What is being asked -> Copy out exactly the lines from the first line of the material below through the line containing "return m, nt, nt.nodes['Principled BSDF']", and nothing beyond them.

Given material ->
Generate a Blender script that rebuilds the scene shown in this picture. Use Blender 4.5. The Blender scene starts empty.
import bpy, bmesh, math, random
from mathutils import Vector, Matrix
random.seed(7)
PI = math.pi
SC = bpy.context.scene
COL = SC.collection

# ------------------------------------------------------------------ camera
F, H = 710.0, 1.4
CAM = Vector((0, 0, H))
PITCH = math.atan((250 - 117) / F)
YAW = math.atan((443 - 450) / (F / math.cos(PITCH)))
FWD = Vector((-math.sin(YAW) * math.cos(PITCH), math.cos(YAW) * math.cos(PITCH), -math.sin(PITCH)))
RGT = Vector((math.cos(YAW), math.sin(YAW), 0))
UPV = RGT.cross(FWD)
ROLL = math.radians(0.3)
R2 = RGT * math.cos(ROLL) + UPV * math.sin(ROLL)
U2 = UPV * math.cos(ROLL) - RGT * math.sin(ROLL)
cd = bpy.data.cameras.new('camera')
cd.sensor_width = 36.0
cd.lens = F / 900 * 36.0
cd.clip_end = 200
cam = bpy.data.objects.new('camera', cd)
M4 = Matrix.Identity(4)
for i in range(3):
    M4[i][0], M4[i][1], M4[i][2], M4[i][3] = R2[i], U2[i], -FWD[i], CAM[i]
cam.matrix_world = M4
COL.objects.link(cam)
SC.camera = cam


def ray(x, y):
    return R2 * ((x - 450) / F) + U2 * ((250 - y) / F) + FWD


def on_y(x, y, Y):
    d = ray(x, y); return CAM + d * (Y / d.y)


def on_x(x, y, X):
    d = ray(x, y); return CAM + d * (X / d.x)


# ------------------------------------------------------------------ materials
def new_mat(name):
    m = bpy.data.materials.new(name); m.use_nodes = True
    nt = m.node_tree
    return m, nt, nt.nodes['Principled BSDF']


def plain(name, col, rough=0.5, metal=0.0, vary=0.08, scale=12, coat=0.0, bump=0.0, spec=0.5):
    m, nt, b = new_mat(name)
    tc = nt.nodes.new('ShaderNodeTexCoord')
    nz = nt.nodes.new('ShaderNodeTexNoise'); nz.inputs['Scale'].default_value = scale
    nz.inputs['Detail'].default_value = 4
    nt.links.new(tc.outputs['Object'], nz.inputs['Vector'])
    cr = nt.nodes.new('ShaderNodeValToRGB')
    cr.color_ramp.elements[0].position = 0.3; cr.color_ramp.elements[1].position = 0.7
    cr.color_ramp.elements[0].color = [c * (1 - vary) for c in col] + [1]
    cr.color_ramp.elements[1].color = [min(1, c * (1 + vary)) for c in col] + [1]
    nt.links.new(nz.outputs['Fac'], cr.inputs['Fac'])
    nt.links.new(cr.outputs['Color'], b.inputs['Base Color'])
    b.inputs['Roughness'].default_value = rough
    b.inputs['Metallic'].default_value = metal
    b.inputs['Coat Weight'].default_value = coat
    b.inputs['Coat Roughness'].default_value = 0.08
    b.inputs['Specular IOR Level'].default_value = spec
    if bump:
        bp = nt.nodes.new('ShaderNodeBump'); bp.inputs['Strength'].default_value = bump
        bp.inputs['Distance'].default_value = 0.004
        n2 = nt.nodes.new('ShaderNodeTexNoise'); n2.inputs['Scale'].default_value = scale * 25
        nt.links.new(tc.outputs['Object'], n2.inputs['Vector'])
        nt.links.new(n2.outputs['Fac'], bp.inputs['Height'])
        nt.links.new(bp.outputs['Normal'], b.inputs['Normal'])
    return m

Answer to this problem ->
Generate a Blender script that rebuilds the scene shown in this picture. Use Blender 4.5. The Blender scene starts empty.
import bpy, bmesh, math, random
from mathutils import Vector, Matrix
random.seed(7)
PI = math.pi
SC = bpy.context.scene
COL = SC.collection

# ------------------------------------------------------------------ camera
F, H = 710.0, 1.4
CAM = Vector((0, 0, H))
PITCH = math.atan((250 - 117) / F)
YAW = math.atan((443 - 450) / (F / math.cos(PITCH)))
FWD = Vector((-math.sin(YAW) * math.cos(PITCH), math.cos(YAW) * math.cos(PITCH), -math.sin(PITCH)))
RGT = Vector((math.cos(YAW), math.sin(YAW), 0))
UPV = RGT.cross(FWD)
ROLL = math.radians(0.3)
R2 = RGT * math.cos(ROLL) + UPV * math.sin(ROLL)
U2 = UPV * math.cos(ROLL) - RGT * math.sin(ROLL)
cd = bpy.data.cameras.new('camera')
cd.sensor_width = 36.0
cd.lens = F / 900 * 36.0
cd.clip_end = 200
cam = bpy.data.objects.new('camera', cd)
M4 = Matrix.Identity(4)
for i in range(3):
    M4[i][0], M4[i][1], M4[i][2], M4[i][3] = R2[i], U2[i], -FWD[i], CAM[i]
cam.matrix_world = M4
COL.objects.link(cam)
SC.camera = cam


def ray(x, y):
    return R2 * ((x - 450) / F) + U2 * ((250 - y) / F) + FWD


def on_y(x, y, Y):
    d = ray(x, y); return CAM + d * (Y / d.y)


def on_x(x, y, X):
    d = ray(x, y); return CAM + d * (X / d.x)


# ------------------------------------------------------------------ materials
def new_mat(name):
    m = bpy.data.materials.new(name); m.use_nodes = True
    nt = m.node_tree
    return m, nt, nt.nodes['Principled BSDF']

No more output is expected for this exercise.